Jacqueline Rutkowski Bialorucki, 1923-2013: Blade writer gave household advice

1/10/2013
BY MARK ZABORNEY
BLADE STAFF WRITER
 Jackie Rutkowski
Jackie Rutkowski

Jacqueline Rutkowski Bialorucki, whose Sunday household advice column, “Just Ask Jackie,” helped Blade readers out of sticky situations — whatever the color or consistency — for more than 25 years, died Tuesday in Hospice of Northwest Ohio, South Detroit Avenue. She was 89.

She was in ill health recently, her daughter Connie Topor said. Nevertheless, Mrs. Bialorucki of Sylvania Township made a point of sending Christmas cards writing a note in each. For decades she shared her life in detailed letters to family and friends.

“She never let anybody get away. She kept them in her circle by writing letters,” her daughter said.

Mary Alice Powell, The Blade’s retired food editor, received cards and “no-reason, no-special-day notes” as she wrote in one column, from Mrs. Bialorucki.

“I considered her a very good friend, besides a co-worker,” Miss Powell said.

Mrs. Bialorucki was employed by The Blade nearly 26 years, retiring Sept. 1, 1985. She did secretarial work in the department once called “women’s news.” Her title became news assistant, and she fielded telephone calls, helped maintain a recipe file for the food editor, and compiled calendars of events for publication.

“She did all of the tasks needed to keep the department running,” said Sally Vallongo, a Blade retiree who still writes about music for the newspaper and who worked with Mrs. Bialorucki in the features department. Although Mrs. Bialorucki’s main duty was not as a writer, “she did everything else that enabled the writers and editors to put out these pages. She really had her finger in almost every pie that was baked in the features department.”

In the 1960s, she helped with a Sunday Blade column, “Mary’s Readers Exchange,” which published reader requests for yarn or fabric that ran out midproject or mislaid poems and reader giveaways — from kindling wood to kittens.

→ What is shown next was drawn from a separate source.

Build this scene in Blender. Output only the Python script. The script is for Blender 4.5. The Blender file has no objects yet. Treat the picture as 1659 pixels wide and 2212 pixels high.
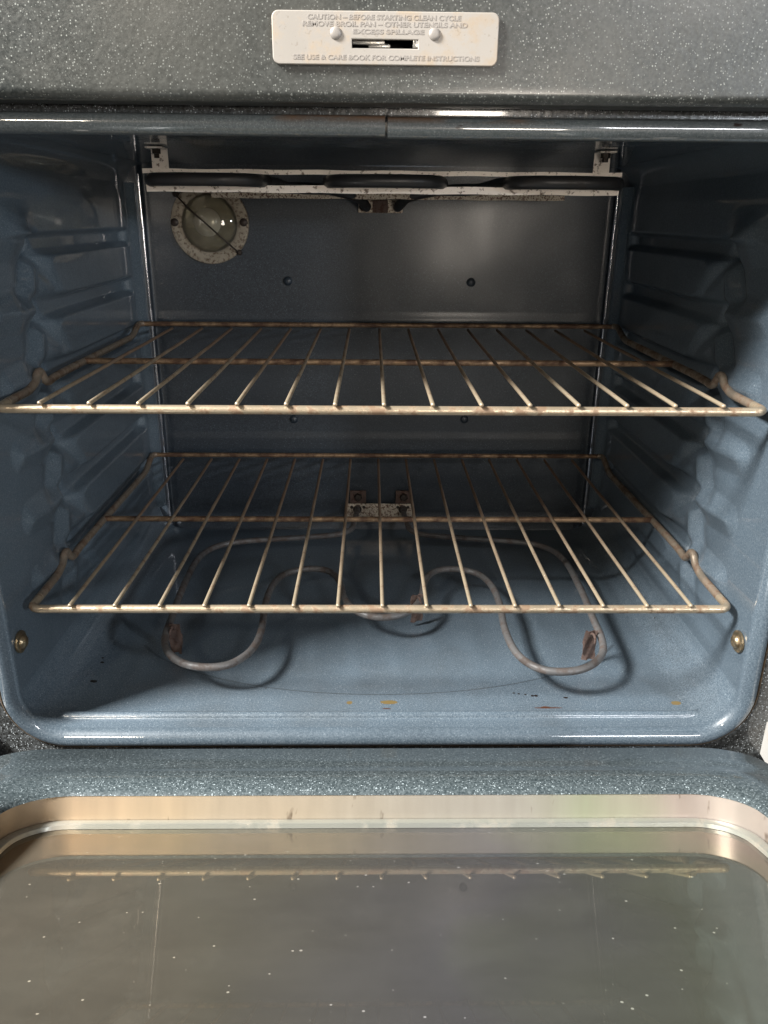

In 1967, she started her weekly household hints column under the byline Jackie Rutkowski, which she researched and wrote after her workday.

“She was the go-to person for all kinds of household problems,” Mrs. Vallongo said.

Readers asked how to keep bananas from going dark and how to remove mildew from a wall; how to clean glue from a stove top and how to remove grass stains from pants. She had an extensive library and clipping file of solutions others found first.

“This was before the Internet,” her daughter said. “People couldn’t go to the Internet and get the answer. They’d go to her.”

Readers could even ask for a personal reply. She researched and tested every answer, just to make sure.

Her last column appeared in November, 1995.

She grew up in North Toledo and was a 1940 graduate of Woodward High School. She also was a graduate of Tri-State Business College. She was employed by Mennel Milling Co. and Latrobe Steel Co. before she was hired by The Blade.

She and her late first husband, Alvin Rutkowski, traveled the world. She collected angel and butterfly figures and crystals and grew flowers.

She wrote poetry and won writing contests and liked to waltz and jitterbug.

She was rarely without a canine companion.

She was a member of St. Clement Church.

Her youngest daughter, Kathleen Bige Wert, died March 16, 1989.

Her first husband, Alvin Rutkowski, died Aug. 2, 1979. She married Edwin Bialorucki in September, 1995. He died in March, 2000. Surviving are her daughters Connie Topor and Pamela Hammer; sisters, Shirley Nichpor and Joan Kozlowski; a granddaughter, and a great-granddaughter.

Memorial services are at 11 a.m. Tuesday, which would have been her 90th birthday, at Sujkowski Funeral Home Northpointe, where a gathering of friends and family is to begin at 9 a.m.

The family suggests tributes to Hospice of Northwest Ohio in Toledo.